We agree with the reviewer that the slope we used in our experiment was not steep enough to produce more significant treetop detection differences between the application of two algorithms on TAF and NTAF datasets. However, there was an improvement, especially of 14% when Algorithm 2 was used. In our study, the slope we used had 20 degrees steepness and it cannot be considered as a mild slope. As mentioned above a sharper slope will probably show a clearer difference when using TAF and NTAF but as we point out in our study the algorithm also plays an important role.

The novelty of this study is that we have tested the effect of TAF on UAV forestry application, in particular on treetop detection, which is at present one of the most important issues in forest research. There are few studies who have mentioned this issue [18, 19] but they have only evaluated NTAF datasets. In fact, there is no mention of the slope effect in most of the studies aimed at predicting treetop detection in forests.

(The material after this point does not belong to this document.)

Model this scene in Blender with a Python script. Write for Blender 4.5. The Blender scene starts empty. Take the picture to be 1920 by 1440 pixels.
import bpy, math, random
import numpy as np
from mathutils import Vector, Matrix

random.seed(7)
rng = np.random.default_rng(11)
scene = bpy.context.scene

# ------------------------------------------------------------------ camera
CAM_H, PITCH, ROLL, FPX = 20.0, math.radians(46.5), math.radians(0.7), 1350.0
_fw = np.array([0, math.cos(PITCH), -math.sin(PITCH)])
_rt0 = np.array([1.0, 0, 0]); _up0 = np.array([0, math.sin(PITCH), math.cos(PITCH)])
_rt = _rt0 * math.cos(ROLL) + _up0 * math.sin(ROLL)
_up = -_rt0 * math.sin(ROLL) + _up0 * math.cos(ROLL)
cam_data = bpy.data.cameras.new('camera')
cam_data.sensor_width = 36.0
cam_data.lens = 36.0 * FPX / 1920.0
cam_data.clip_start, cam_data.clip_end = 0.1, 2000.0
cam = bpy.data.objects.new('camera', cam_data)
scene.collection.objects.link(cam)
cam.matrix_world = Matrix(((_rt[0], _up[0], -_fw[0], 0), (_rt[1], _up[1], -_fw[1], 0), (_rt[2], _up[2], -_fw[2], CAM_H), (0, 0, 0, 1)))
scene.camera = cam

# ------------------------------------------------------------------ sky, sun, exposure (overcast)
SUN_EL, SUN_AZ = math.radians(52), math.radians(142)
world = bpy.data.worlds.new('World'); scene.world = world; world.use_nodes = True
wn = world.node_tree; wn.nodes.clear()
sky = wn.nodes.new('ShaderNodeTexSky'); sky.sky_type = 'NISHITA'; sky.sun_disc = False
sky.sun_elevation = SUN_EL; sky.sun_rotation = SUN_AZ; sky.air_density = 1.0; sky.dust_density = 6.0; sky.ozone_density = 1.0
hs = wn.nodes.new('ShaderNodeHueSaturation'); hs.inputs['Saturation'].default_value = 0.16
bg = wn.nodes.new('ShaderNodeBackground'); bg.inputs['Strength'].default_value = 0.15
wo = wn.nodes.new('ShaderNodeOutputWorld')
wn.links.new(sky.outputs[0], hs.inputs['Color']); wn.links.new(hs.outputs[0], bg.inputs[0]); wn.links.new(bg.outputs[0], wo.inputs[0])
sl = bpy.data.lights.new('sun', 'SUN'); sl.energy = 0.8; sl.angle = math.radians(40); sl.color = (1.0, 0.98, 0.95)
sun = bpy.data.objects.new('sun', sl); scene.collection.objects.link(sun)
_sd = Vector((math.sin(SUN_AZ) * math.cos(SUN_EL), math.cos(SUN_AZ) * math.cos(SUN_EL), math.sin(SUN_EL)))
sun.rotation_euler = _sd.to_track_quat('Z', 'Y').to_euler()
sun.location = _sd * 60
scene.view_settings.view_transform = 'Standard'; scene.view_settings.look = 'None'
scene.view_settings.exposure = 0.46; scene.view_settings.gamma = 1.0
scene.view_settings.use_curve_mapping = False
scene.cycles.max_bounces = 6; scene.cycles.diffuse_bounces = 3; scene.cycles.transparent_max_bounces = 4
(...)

Furthermore, as we have shown in the manuscript, even though our objective is treetop detection, the results showed that the image quality of individual tree crown characteristics improved with TAF. These results can be used for the analysis of individual trees conditions such as health, damage, growth and many other physiological aspects of trees that are important to understand the temporal and spatial effect of climate change on forest ecosystems.

 

Thus, we considered that the results of this study represent an initial step for more studies in the improvement of the quality of datasets obtained with UAVs in mountainous areas. As mentioned by the reviewer we could add more and steeper slopes but they will have to be with the same tree species since different tree species and the characteristics of that particular slope will add more complexity to the comparison that has to be properly addressed.

However, in our present study, particularly fir forests are found in the range of slopes or milder than the one presented in this study and thus, the results of this study highly contribute to further survey of this area. It appears that the steeper the slope, the larger can be the distortion of the CHM during DPC normalization, since the treetop shifts position towards the upper side of the slope.

The present study is part of a much larger study focused on fir tree health status detection in mountainous areas of Yamagata Prefecture in Japan.

Reviewer 3 Report

Thanks to the authors provided the revised manuscripts. It seems like all of my questions have been answered. Here are some minor issues that can be improved.

1. I think Figure 8 should be better changed from a screenshot figure to a table.

2. Figure 9 should add a scale bar.

Author Response

Thank you very much for you thorough review. 

We have apply your recommendation and change the Figures.